[ppml] 2005-1:Business Need for PI Assignments
Paul Vixie
paul at vix.com
Wed Apr 20 22:07:21 EDT 2005
<hat="just another bozo on this bus" />
> Not only large institutions find it painful and expensive to renumber.
> Small ISP's take just as long, and relative to their size the expense is
> as great or greater than for a large one. Remember staff resources are
> proportional to size of the organization. Years ago it took my small
> ISP months to migrate from one provider's /21 to another provider.
in the ietf it is considered reasonable to focus on engineering and
operational expense and to ignore business models when standardizing
something. in the RIRs, business models actually matter. the compelling
issue for small isp's is that if they live in PA space they're
effectively acting as a VAR for their upstream. if you ask a small
isp in this position to renumber, they have to ask their downstreams
to also renumber. these downstreams have to consider the alternative
of switching to the old upstream so as to avoid the current renumbering
event, or to switch to a larger (non-VAR) provider to avoid future
renumbering events. this significantly weakens the competitive position
of small isp's and is bad for the industry and for the community.

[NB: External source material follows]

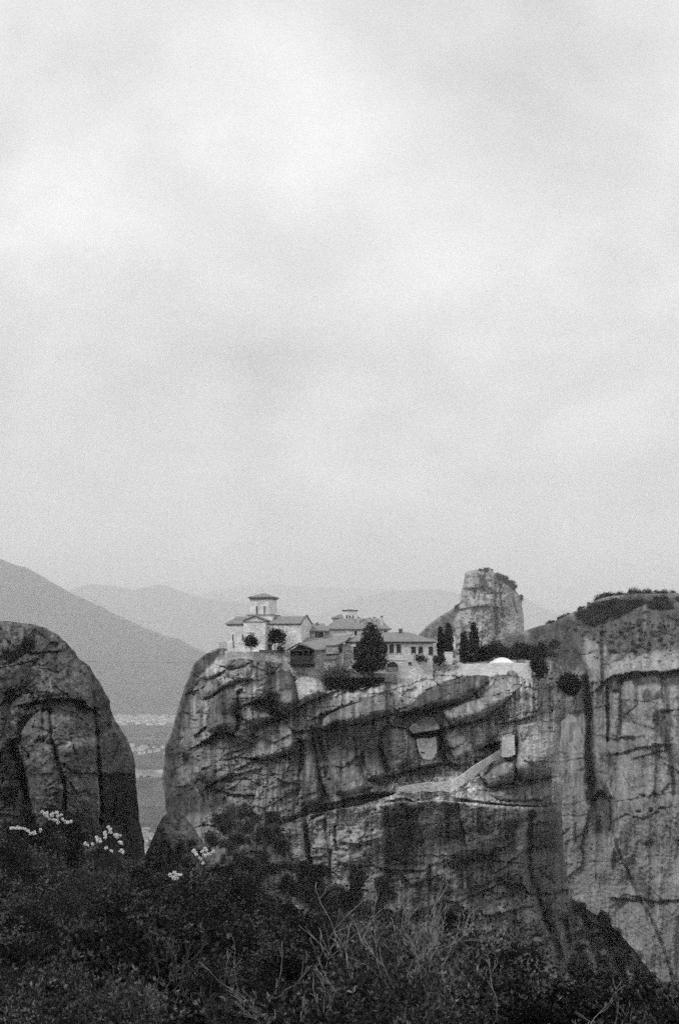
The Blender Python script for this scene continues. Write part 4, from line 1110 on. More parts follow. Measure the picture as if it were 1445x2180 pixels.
# nave body with its gable end on the right
m.v = [(0, 0, 0), (u1, 0, 0), (u1, DEP, 0), (0, DEP, 0), (0, 0, ze), (u1, 0, ze), (u1, DEP, ze), (0, DEP, ze), (u1, DEP / 2, zr - 0.1), (0, DEP / 2, zr - 0.1)]
m.f = [(3, 2, 1, 0), (0, 1, 5, 4), (1, 2, 6, 8, 5), (2, 3, 7, 6), (3, 0, 4, 9, 7), (4, 5, 8, 9), (6, 7, 9, 8)]
m.build('wall', M['plaster'], church)
roof_mb(-0.4, u1 - 0.15, -0.35, DEP + 0.35, ze, zr, 0.7, u1 - 0.15, 0.18).build('roof', M['tile'], church)
b_ = MB()
for sgn in (0, 1):
    v0, v1 = (-0.45, DEP / 2) if sgn == 0 else (DEP / 2, DEP + 0.45)
    z0, z1 = (ze + 0.05, zr + 0.12) if sgn == 0 else (zr + 0.12, ze + 0.05)
    b_.hull([(u1 - 0.149, v0, z0), (u1 + 0.12, v0, z0), (u1 + 0.12, v1, z1), (u1 - 0.149, v1, z1)], [(u1 - 0.149, v0, z0 + 0.2), (u1 + 0.12, v0, z0 + 0.2), (u1 + 0.12, v1, z1 + 0.2), (u1 - 0.149, v1, z1 + 0.2)])
b_.build('gable_coping', M['tile_dark'], church)
# transept bay with its pediment
ta, tb = u(523.5), u(570)
tm = (ta + tb) / 2
MB().prism([(ta, 0), (tb, 0), (tb, w(1324)), (ta, w(1324))], -1.3, -0.003).build('transept_wall', M['plaster'], church)
MB().prism([(ta - 0.15, w(1323.9)), (tb + 0.15, w(1323.9)), (tm, w(1313.5))], -1.15, DEP / 2).build('pediment', M['trim'], church)
p_ = MB()
p_.hull([(ta - 0.3, -1.5, w(1322.8)), (tm, -1.5, w(1312.3)), (tm, DEP / 2, w(1312.3)), (ta - 0.3, DEP / 2, w(1322.8))], [(ta - 0.3, -1.5, w(1321)), (tm, -1.5, w(1310.6)), (tm, DEP / 2, w(1310.6)), (ta - 0.3, DEP / 2, w(1321))])
p_.hull([(tm + 0.002, -1.5, w(1312.3)), (tb + 0.3, -1.5, w(1322.8)), (tb + 0.3, DEP / 2, w(1322.8)), (tm + 0.002, DEP / 2, w(1312.3))], [(tm + 0.002, -1.5, w(1310.6)), (tb + 0.3, -1.5, w(1321)), (tb + 0.3, DEP / 2, w(1321)), (tm + 0.002, DEP / 2, w(1310.6))])
p_.build('transept_roof', M['tile'], church)
MB().box(ta - 0.12, tb + 0.12, -1.42, -1.302, w(1325.4), w(1323.9)).build('cornice', M['tile_dark'], church)
# drum
du, dv = u(549.5), DEP / 2
MB().box(du - 3.1, du + 3.1, dv - 3.1, dv + 3.1, w(1322), w(1309.4)).build('drum_base', M['plaster'], church)
MB().box(du - 3.35, du + 3.35, dv - 3.35, dv + 3.35, w(1309.39), w(1308.4)).build('drum_ledge', M['tile_dark'], church)
def octo(r, c, z): return [(du + x, dv + y, z) for x, y in [(-c, -r), (c, -r), (r, -c), (r, c), (c, r), (-c, r), (-r, c), (-r, -c)]]
MB().hull(octo(2.62, 2.15, w(1308.38)), octo(2.62, 2.15, w(1275.5))).build('drum', M['plaster'], church)
for k, (z0, z1, r) in enumerate([(1275.48, 1273.9, 2.85), (1273.88, 1272.4, 2.98), (1272.38, 1271, 3.15)]):
    MB().hull(octo(r, r - .5, w(z0)), octo(r, r - .5, w(z1))).build('drum_cornice', M['tile_dark' if k != 1 else 'trim'], church)
cp = MB(); ring = octo(3.2, 2.6, w(1270.98)); top = octo(0.35, 0.2, w(1262))
cp.hull(ring, top); cp.build('drum_roof', M['tile'], church)
for px_ in (552.6 - 10, 569 - 10):
    window(church, u(px_), w(1306.5), w(1290), 0.16, dv - 2.62, 0.16, 0.09, 'plaster')
for px_, y0, y1, hw in [(496.5, 1363, 1350.5, 0.15), (517.3, 1363.5, 1350, 0.15)]:
    window(church, u(px_), w(y0), w(y1), hw, 0, 0.15, 0.08, 'plaster')
for px_, y0 in [(539.5, 1360), (544.2, 1363)]:
    window(church, u(px_), w(y0), w(1346.5), 0.13, -1.3, 0.13, 0.06, 'plaster')
MB().tube([(u(497.6), -0.1, w(1379.5)), (u(497.3), -0.1, w(1364.5))], 0.09).build('drainpipe', M['wood'], church)
dr = MB().box(u(571.8), u(579.6), -0.12, 0.02, w(1386), w(1372)).build('door', M['wood'], church)
MB().box(u(571.2), u(580.2), -0.16, 0.01, w(1371.99), w(1371)).build('lintel', M['trim'], dr)
for px0, px1 in ((571.5, 641),):
    MB().box(u(px0), u(px1), -0.2, -0.002, w(1331.2), w(1329.6)).build('eaves', M['tile_dark'], church)
MB().box(u(483), u(523), -0.2, -0.002, w(1331.4), w(1329.6)).build('eaves', M['tile_dark'], church)

# ---- refectory range in the middle, with chimneys
fr = Frame(699, 1366, 276); u, w = fr.u, fr.w
ref = empty('refectory_building', fr.o, 'stone range in the middle under one tiled roof with a row of chimneys', 'building')
MB().box(u(690), u(826), 0, 9, 0, w(1340.2)).build('wall', M['plaster'], ref)
rf = roof_mb(u(686), u(833), -0.5, 9.5, w(1340), w(1315), u(722), u(806), 0.2).build('roof', M['tile'], ref)
MB().box(u(688), u(831), -0.42, -0.003, w(1341.6), w(1340.2)).build('eaves', M['tile_dark'], ref)
for px_, y0, y1, hw, v_ in [(763, 1330, 1312.5, .28, 2.2), (775.5, 1330, 1317, .25, 2.0), (787.5, 1330, 1314, .30, 2.8), (797, 1330, 1312.5, .30, 2.6), (812.8, 1336, 1310.5, .36, 1.2), (771, 1330, 1320, .22, 1.6)]:
    c = MB().box(u(px_) - hw, u(px_) + hw, v_, v_ + 2 * hw, w(y0), w(y1 + 2)).build('chimney', M['rubble'], ref)
    MB().hull([(u(px_) - hw - .1, v_ - .1, w(y1 + 1.99)), (u(px_) + hw + .1, v_ - .1, w(y1 + 1.99)), (u(px_) + hw + .1, v_ + 2 * hw + .1, w(y1 + 1.99)), (u(px_) - hw - .1, v_ + 2 * hw + .1, w(y1 + 1.99))],
              [(u(px_) - .1, v_ + hw - .1, w(y1 - .6)), (u(px_) + .1, v_ + hw - .1, w(y1 - .6)), (u(px_) + .1, v_ + hw + .1, w(y1 - .6)), (u(px_) - .1, v_ + hw + .1, w(y1 - .6))]).build('chimney_cap', M['tile_dark'], c)
for px_ in (757, 820):
    window(ref, u(px_), w(1353), w(1342.5), 0.32, 0, 0, 0.1, 'trim')
# lantern block behind it
fr = Frame(729, 1326, 287); u, w = fr.u, fr.w
lan = empty('lantern_tower', fr.o, 'small pale flat-capped lantern tower rising behind the chimneys', 'tower')
MB().box(u(730), u(760.5), 0, 4, 0, w(1300)).build('wall', M['plaster'], lan)
MB().box(u(728.6), u(762), -0.25, 4.25, w(1299.9), w(1298.6)).build('cap', M['tile_dark'], lan)
MB().hull([(u(730), 0, w(1300)), (u(760), 0, w(1300)), (u(760), 4, w(1300)), (u(730), 4, w(1300))], [(u(742), 1.8, w(1296)), (u(748), 1.8, w(1296)), (u(748), 2.2, w(1296)), (u(742), 2.2, w(1296))]).build('roof', M['tile'], lan)
roof_mb(u(705), u(729.8), -0.3, 3.6, w(1316), w(1307.6), u(722), u(729.8), 0.15).build('side_roof', M['tile'], lan)
MB().box(u(707), u(729.7), 0, 3.4, 0, w(1316.1)).build('side_wall', M['rubble'], lan)
for px_ in (738, 744, 751):
    window(lan, u(px_), w(1317.5), w(1309.5), 0.16, 0, 0.16, 0.07, 'plaster')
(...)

in other words i agree with the text i quoted but my reasons are different.
> The current IPv4 minimum of a /19 or /20 is already tough for small
> ISP's to reach and eliminates nearly all end-user organizations (in the
> larger context of millions of end-user organizations). I think the IPv6
> limit should target the same size of organization as the current IPv4
> limit does. If I multi-home and can qualify for a PI block under IPv4,
> I should be able to get one in IPv6 too.
with the provisos that address space cannot be guaranteed or even known
by an RIR to be routeable, and that if/when the IPv6 routing table ever
grows large enough to be a problem then a new equilibrium point will
have to be found: i find this to be a sensible proposal.